The Ballad of Britain | Will Hodgkinson | Published 2009
Stumbling across The Ballad of Britain while researching a potential project felt fortuitous, providing a much needed spark of inspiration. A drunken conversation about the unique traits of British music leads journalist Will Hodgkinson on a merry jaunt around the Isles, in an attempt to document and understand it contrary, awkward personality. Armed with a humble recording device called a Zoom, Hodgkinson emulates folklorists Alan Lomax and Cecil Sharp through field recordings of gypsies in Sussex, Jarvis Cocker and Richard Hawley in Sheffield and James Yorkston and King Creosote in Scotland.
“The cash-rich era of the music industry was over and a new haphazard model was taking its place. We could be returning to an age where the pub and the church become the temples of the land once more, where people were rediscovering the simple joys of singing together, of making music for its own sake, of representing the reality of their lives through song.”

Cate Le Bon recorded a song for The Ballad of Britain in Dyfed, Wales
What’s most interesting about Hodgkinson’s amiable travelogue is how tied to the landscape British music is. It’s an essential document of the lives of everyday people. Gruff Rhys found his musical voice in the culture of the slate-quarry town he grew up in, where hippy dropouts “introduced freaky music to the industrial workers and the Welsh speaking population, and filled the charity shops with records […] like the Velvet Underground and Neil Young”. British music constantly shifts because our culture does, integrating whatever comes its way.

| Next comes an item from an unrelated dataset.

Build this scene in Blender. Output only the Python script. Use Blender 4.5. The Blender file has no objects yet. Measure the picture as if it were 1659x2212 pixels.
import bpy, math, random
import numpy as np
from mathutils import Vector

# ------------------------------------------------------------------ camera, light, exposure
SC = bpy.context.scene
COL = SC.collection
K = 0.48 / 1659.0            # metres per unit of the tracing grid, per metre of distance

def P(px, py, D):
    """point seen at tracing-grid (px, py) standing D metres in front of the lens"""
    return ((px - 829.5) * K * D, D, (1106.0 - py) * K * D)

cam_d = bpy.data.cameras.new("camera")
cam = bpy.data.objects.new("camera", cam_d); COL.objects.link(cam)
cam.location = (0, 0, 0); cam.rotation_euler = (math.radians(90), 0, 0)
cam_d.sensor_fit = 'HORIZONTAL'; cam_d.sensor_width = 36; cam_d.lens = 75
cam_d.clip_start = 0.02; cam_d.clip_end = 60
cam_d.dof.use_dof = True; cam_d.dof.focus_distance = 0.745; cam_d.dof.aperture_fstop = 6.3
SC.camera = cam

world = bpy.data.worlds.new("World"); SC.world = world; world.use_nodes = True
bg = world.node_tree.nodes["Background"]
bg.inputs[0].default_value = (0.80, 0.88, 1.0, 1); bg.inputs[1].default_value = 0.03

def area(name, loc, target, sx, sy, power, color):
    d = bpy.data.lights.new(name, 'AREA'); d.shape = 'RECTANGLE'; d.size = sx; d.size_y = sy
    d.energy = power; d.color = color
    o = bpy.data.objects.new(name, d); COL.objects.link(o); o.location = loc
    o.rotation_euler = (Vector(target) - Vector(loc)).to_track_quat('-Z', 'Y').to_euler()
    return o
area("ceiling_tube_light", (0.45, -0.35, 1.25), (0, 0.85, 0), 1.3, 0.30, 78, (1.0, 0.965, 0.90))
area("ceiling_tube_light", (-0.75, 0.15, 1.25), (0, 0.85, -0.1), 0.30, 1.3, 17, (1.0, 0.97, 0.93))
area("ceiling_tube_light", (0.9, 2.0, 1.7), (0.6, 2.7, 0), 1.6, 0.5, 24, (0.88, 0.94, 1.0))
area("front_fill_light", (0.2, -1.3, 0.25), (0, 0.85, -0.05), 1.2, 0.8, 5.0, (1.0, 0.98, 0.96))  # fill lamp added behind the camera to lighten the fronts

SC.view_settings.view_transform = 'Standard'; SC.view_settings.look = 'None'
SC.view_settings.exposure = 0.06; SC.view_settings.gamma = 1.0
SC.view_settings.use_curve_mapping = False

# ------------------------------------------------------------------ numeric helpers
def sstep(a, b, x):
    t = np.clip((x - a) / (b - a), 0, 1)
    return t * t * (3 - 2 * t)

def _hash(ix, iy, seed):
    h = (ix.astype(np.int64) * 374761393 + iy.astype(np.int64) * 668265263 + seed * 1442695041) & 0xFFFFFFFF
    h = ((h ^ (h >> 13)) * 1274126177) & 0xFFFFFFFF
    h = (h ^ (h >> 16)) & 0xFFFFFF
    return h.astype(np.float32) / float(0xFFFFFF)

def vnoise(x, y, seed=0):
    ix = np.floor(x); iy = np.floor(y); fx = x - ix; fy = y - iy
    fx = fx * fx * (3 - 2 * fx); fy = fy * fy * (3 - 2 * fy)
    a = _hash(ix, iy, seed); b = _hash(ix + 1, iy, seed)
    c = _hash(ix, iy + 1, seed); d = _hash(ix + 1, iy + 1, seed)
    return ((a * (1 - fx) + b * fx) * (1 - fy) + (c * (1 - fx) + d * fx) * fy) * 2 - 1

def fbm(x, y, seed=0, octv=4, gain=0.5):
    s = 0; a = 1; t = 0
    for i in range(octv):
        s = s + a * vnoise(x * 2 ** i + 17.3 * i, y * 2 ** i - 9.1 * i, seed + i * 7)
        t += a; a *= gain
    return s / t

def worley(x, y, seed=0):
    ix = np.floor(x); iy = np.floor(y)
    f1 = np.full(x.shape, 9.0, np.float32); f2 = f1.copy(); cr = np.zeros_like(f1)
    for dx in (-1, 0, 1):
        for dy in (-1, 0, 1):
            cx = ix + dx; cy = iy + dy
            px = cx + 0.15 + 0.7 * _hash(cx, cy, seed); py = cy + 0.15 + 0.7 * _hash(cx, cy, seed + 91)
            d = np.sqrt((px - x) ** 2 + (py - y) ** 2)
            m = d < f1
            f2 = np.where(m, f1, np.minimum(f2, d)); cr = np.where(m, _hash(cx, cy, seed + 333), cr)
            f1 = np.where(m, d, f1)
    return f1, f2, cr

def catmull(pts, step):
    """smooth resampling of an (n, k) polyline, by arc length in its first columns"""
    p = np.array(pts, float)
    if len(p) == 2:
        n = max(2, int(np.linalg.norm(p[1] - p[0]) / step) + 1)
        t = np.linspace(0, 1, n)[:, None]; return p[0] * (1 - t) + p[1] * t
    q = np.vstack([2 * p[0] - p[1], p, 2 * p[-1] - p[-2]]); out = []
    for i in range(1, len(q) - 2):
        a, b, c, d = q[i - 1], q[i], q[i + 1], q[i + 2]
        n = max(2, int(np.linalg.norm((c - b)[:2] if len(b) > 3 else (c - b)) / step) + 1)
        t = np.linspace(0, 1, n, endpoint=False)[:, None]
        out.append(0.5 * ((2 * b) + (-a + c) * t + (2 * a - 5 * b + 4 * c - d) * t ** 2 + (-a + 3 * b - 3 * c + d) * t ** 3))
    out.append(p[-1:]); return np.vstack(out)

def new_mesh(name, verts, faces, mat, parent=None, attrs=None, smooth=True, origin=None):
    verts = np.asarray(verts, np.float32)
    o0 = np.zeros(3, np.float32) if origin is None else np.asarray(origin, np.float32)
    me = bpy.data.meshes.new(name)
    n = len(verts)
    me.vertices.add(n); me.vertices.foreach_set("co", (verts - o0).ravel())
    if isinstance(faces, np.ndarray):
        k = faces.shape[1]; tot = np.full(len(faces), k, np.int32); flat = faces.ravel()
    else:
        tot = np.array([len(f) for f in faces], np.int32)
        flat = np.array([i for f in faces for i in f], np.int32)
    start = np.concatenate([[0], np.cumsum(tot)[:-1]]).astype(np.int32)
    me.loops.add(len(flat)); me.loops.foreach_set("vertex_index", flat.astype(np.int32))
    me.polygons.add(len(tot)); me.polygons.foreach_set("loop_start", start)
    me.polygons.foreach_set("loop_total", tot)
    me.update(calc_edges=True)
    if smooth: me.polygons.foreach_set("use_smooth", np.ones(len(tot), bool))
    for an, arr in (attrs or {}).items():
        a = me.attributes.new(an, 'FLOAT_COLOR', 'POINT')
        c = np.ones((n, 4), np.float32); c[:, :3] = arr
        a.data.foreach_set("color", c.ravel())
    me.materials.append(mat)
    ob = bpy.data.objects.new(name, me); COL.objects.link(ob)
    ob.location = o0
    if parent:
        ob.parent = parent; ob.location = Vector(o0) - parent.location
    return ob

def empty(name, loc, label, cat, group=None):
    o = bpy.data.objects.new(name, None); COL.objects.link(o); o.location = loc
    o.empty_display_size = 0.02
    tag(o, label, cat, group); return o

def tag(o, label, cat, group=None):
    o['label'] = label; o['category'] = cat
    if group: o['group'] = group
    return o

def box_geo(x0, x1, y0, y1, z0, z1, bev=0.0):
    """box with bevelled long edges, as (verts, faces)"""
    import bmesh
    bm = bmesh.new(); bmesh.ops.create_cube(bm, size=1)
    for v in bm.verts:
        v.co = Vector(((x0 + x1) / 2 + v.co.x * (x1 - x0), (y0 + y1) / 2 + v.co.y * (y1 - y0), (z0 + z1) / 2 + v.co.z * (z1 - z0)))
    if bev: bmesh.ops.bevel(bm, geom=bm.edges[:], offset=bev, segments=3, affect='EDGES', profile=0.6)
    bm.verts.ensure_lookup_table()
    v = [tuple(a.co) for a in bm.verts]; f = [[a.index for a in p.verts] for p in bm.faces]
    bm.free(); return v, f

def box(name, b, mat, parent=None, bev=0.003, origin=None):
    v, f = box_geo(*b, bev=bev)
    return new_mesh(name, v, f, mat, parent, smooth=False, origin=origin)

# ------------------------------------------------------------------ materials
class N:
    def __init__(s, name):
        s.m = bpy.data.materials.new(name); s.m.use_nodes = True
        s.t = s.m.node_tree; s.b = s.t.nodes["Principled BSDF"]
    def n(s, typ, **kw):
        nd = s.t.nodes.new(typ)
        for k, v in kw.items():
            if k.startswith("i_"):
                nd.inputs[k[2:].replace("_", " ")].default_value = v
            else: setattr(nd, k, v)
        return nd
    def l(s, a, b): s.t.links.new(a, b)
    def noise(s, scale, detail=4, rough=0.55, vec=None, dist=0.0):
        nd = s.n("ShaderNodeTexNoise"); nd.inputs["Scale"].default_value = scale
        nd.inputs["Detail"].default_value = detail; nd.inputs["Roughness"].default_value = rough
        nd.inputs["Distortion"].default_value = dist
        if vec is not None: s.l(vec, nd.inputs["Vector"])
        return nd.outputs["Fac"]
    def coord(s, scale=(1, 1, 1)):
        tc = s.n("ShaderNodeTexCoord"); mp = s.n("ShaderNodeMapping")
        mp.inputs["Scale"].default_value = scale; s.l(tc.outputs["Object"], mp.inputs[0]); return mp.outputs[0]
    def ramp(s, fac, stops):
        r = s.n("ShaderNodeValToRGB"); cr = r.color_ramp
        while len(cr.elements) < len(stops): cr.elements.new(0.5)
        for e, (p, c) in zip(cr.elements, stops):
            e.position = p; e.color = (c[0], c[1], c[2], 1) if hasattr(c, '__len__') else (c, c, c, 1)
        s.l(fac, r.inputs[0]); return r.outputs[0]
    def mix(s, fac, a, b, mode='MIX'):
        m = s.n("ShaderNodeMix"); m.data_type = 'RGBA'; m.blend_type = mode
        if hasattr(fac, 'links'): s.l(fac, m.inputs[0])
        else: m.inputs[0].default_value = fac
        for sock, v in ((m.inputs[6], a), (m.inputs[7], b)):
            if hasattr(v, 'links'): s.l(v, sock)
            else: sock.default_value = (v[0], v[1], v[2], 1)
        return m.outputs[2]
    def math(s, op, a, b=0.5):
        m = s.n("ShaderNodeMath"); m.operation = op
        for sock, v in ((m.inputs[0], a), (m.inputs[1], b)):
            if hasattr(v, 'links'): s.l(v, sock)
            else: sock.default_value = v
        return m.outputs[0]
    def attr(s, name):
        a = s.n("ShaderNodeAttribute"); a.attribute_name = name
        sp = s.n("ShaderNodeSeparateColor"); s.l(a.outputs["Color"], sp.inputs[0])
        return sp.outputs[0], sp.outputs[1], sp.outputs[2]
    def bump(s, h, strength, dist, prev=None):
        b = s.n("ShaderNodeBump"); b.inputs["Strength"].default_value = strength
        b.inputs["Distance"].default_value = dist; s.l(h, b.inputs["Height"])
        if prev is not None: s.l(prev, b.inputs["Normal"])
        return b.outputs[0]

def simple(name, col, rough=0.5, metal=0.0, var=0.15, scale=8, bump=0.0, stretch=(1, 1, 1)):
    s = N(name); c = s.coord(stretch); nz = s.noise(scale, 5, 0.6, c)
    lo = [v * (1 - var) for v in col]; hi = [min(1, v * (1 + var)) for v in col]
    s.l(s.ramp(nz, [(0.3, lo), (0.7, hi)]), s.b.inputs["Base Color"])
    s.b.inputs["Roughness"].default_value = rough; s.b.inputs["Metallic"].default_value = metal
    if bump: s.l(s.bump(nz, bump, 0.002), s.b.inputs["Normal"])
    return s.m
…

The fact that British music is impossible to precisely define and categorise is exactly what makes it exciting: Hodgkinson comes across many differing attitudes to the notions of folk music and tradition. Beyond the manufactured mainstream and flailing record industry, there are endlessly strange, surprising and beautiful songs that exist for their own sake, songs that will potentially live longer than their creators and inspire new work.
A selection of The Ballad of Britain’s field recordings were released on Heron Recordings and are available on Spotify.
Next up on my music reading list is Rob Young’s Electric Eden.